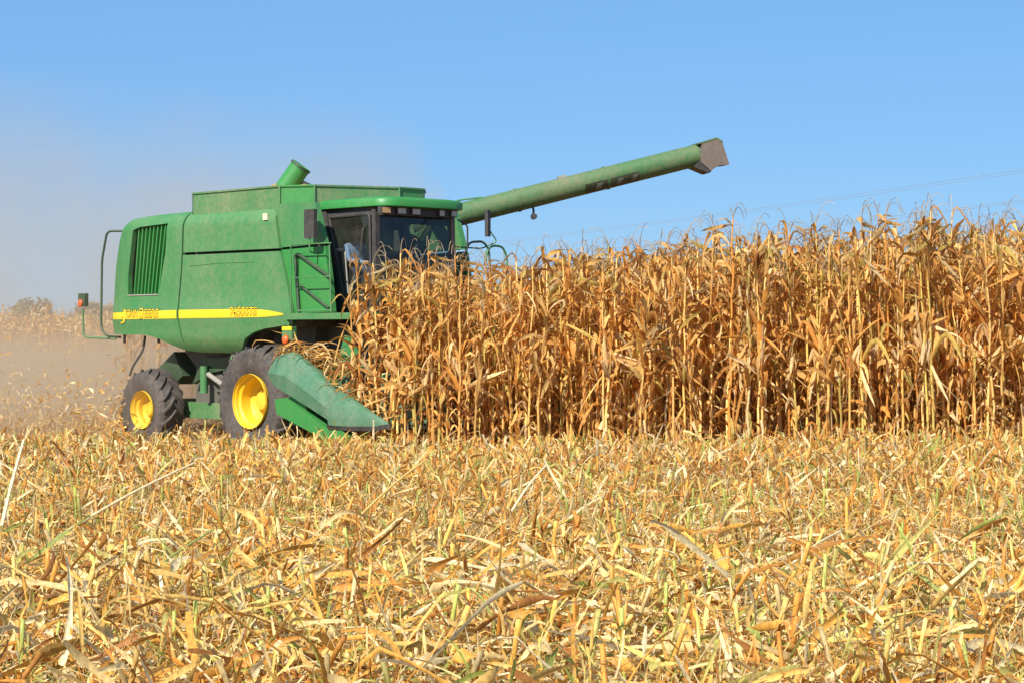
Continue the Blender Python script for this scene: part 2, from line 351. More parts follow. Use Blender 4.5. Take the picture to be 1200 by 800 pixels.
# raised rib on the lower panel, and grille
obj('panel_rib', tube([(-2.0, body_v(-2, 3.16)-.001, 3.14), (-1.2, body_v(-1, 3.18)-.001, 3.17), (-.2, body_v(-.2, 3.16)-.001, 3.165)], .008, 6), M['green'], lp)
obj('panel_rib', tube([(.44, -1.595, 3.30), (.63, -1.60, 2.85), (.80, -1.61, 2.35), (.85, -1.61, 2.15)], .018, 8), M['green'], lp)
obj('panel_rib', tube([(.29, -1.54, 4.10), (.36, -1.59, 3.8), (.46, -1.605, 3.38)], .014, 8), M['green'], up)
gr = obj('grille', prism([(-4.18, 2.6), (-4.1, 3.4), (-3.95, 3.90), (-2.6, 3.95), (-2.85, 2.6)], 1, -1.43, -1.40), M['black'], rp)
for k in range(8):
    q = (k+.5)/8; ub, ut = -3.86+q*.86, -3.70+q*.94
    bm = B(); add_loft(bm, [[(ub-.016, -1.50, 2.62), (ub+.016, -1.50, 2.62), (ub+.016, -1.56, 2.62), (ub-.016, -1.56, 2.62)],
                            [(ut-.016, -1.50, 3.9), (ut+.016, -1.50, 3.9), (ut+.016, -1.56, 3.9), (ut-.016, -1.56, 3.9)]])
    obj('slat', bm, M['green_clean'], gr)
obj('grille_frame', tube([(-3.9, -1.625, 2.66), (-2.955, -1.625, 2.66)], .012, 6), M['steel'], rp)
# stripe and lettering on the right side
def sv(u, wv): return body_v(u, wv)-.006
def stripe(u0, u1, name, parent):
    bm = B(); A = []; n = 26
    for i in range(n+1):
        u = u0+(u1-u0)*i/n
        lo = 2.235+.012*(u+4.4)/5; hi = 2.355+.03*min(1, (u+4.4)/2)-.02*max(0, u+.6)
        if u > -.1:
            q = min(1, (u+.1)/.82); mid = 2.285; lo = lo+(mid-lo)*q**2; hi = hi+(mid+.004-hi)*q**2
        A.append([bm.verts.new((u, sv(u, z), z)) for z in np.linspace(lo, hi, 5)])
    for a, b in zip(A, A[1:]):
        for i in range(4): bm.faces.new((a[i], a[i+1], b[i+1], b[i]))
    return obj(name, bm, M['decal'], parent)
stripe(-4.44, -2.36, 'stripe', rp); stripe(-2.29, .74, 'stripe', lp)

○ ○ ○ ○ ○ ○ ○

:: Set task ::
Each line above is to be copied verbatim. Drop any image from the copy.

:: Answer to the task ::
Continue the Blender Python script for this scene: part 2, from line 351. More parts follow. Use Blender 4.5. Take the picture to be 1200 by 800 pixels.
# raised rib on the lower panel, and grille
obj('panel_rib', tube([(-2.0, body_v(-2, 3.16)-.001, 3.14), (-1.2, body_v(-1, 3.18)-.001, 3.17), (-.2, body_v(-.2, 3.16)-.001, 3.165)], .008, 6), M['green'], lp)
obj('panel_rib', tube([(.44, -1.595, 3.30), (.63, -1.60, 2.85), (.80, -1.61, 2.35), (.85, -1.61, 2.15)], .018, 8), M['green'], lp)
obj('panel_rib', tube([(.29, -1.54, 4.10), (.36, -1.59, 3.8), (.46, -1.605, 3.38)], .014, 8), M['green'], up)
gr = obj('grille', prism([(-4.18, 2.6), (-4.1, 3.4), (-3.95, 3.90), (-2.6, 3.95), (-2.85, 2.6)], 1, -1.43, -1.40), M['black'], rp)
for k in range(8):
    q = (k+.5)/8; ub, ut = -3.86+q*.86, -3.70+q*.94
    bm = B(); add_loft(bm, [[(ub-.016, -1.50, 2.62), (ub+.016, -1.50, 2.62), (ub+.016, -1.56, 2.62), (ub-.016, -1.56, 2.62)],
                            [(ut-.016, -1.50, 3.9), (ut+.016, -1.50, 3.9), (ut+.016, -1.56, 3.9), (ut-.016, -1.56, 3.9)]])
    obj('slat', bm, M['green_clean'], gr)
obj('grille_frame', tube([(-3.9, -1.625, 2.66), (-2.955, -1.625, 2.66)], .012, 6), M['steel'], rp)
# stripe and lettering on the right side
def sv(u, wv): return body_v(u, wv)-.006
def stripe(u0, u1, name, parent):
    bm = B(); A = []; n = 26
    for i in range(n+1):
        u = u0+(u1-u0)*i/n
        lo = 2.235+.012*(u+4.4)/5; hi = 2.355+.03*min(1, (u+4.4)/2)-.02*max(0, u+.6)
        if u > -.1:
            q = min(1, (u+.1)/.82); mid = 2.285; lo = lo+(mid-lo)*q**2; hi = hi+(mid+.004-hi)*q**2
        A.append([bm.verts.new((u, sv(u, z), z)) for z in np.linspace(lo, hi, 5)])
    for a, b in zip(A, A[1:]):
        for i in range(4): bm.faces.new((a[i], a[i+1], b[i+1], b[i]))
    return obj(name, bm, M['decal'], parent)
stripe(-4.44, -2.36, 'stripe', rp); stripe(-2.29, .74, 'stripe', lp)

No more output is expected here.